Monday, August 1, 2011

When fullness marks the beginning

This week for the children was a particularly difficult week. Drug-related gang violence presented itself in several rounds of bullets that lasted hours at a time.  The children explained that they had to "sink" during the night, forcing them to find sleep on the cold cemented floor. The violence had begun between "merchants" (drug-dealers/gangsters) from differing blocks who were fighting over drug-selling territory. But of course this is just the tip of the ice-berg. What lies beneath the surface is seemingly a moving mass that holds layers of traumatic experiences that for now I can only describe as the residual effects of inherited generational trauma.

When I arrived to pick them up, we greeted each other as we always do - with hugs, smiles and laughter. I had heard the night before from a friend of mine about the gang war that had broken out. Had I not received the news the night before I would never have guessed that their experience that week was terrifying. They were their usual candid selves. It was only when we began the 30 min drive into the city that they began to tell me about the shootings. In their re-telling of the past events, they expressed the details in a manner that reflected their own fascination of the unfolding drama. Additionally, they told me about a young girl of 10 who was found hung in her tin home. One of the children had witnessed the girl pass from life into death and had heard her last whispered words.

Even to write about it I find difficult. How can express the complexity of human emotion I felt and still feel as I digest these stories. Their stories remind me of a time when I was about their age and I was staying in Ghana. We were living near a military training school and on a few of the evenings the soldiers would have shooting practice. I remember the complete and utter terror that enclosed my racing thoughts. I was immobilized in my bed, and so wrapped in fear. The reality in that situation was no where near their reality. I was in a double-storey house two huge blocks away from the military school. I was in no danger.

It was the sound that ripped recklessly through my ears. The sound of the bullets cracked every defense I had, shatterring any logical thought. I just remember being too afraid to breathe. So, when the children tell me these stories I remember those moments of fear that were only remedied with the reaffirmation that I was adequately sheltered, and situated very far from the bullets, which is not the same for the children.

They say when the sun sets they have to be indoors. Anyone seen walking at night will immediately be ambushed and knifed as it is assumed that if you're walking around at night then you are a drug-dealer. So not only have the kids been imprisoned internally with fear they are also locked behind doors after 6pm.

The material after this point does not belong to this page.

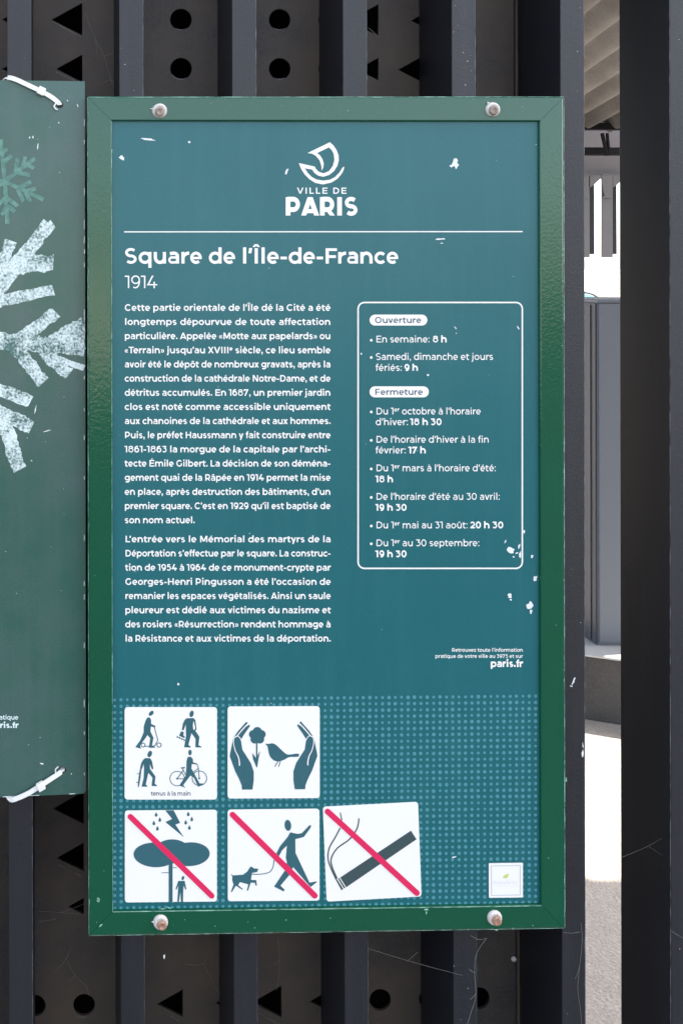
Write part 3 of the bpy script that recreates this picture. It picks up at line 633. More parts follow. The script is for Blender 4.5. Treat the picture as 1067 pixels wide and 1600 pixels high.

It was with this emotional charge that we arrived at the University of Cape Town (UCT). I had chosen this place as we have no formal working space and so it was the next best learning environment that I could think of. My intention was for us to work through their new play that they developed on camp and talk about what needed to be done in order for it to materialise into a wonderful performance. In reflection, our day together now seems like a perfectly situated deviation from a fear-full week. It makes complete sense to me now how they just wanted to lie languidly in the sun. How for them doing absolutely nothing but lying in the sun on the green grass was their way of coping. The day was beautiful. The sun shone without intimidation and the quiteness of campus on a Saturday morning nursed the children's unspoken emotions.

Subsequently, they have chosen not to perform a play. They have chosen instead to write a book. As we sat altogether, a volunteer and I tried to encourage them to plug into exploring their creativity. I realised that their minds and hearts are too full for now. Their creative expression is seemingly under strain as they continue to load their lived experience with one trauma after the other. Perhaps there is a link between ones capacity to learn new things and ones level of experienced suffering. I worry that their disengagement from learning new things, is the beginning of a dangerous dance that may lead them to a precarious edge. Should I have been more insistent that they stay focused on using their creativity?

I see them again in one months time and it is then they have said they will hand me their written book ready for typing-up and publishing. My suspicion is that the book will not be written in my absence, but this is an assumption and assumptions have never gotten me anywhere.

I'm left wondering if I should continue seeing them every weekend, providing them with what they have requested (a space to just hang out in) or stick to my time allocation for Creative Education. Technically, our time together is approaching the end, and our last two months together signal my "exit" plan which means I only see them twice in one month as opposed to every weekend.

Should I stay with them every weekend or should I go? What should I do? How do I go?

How do I leave knowing their world is hanging between a great divide.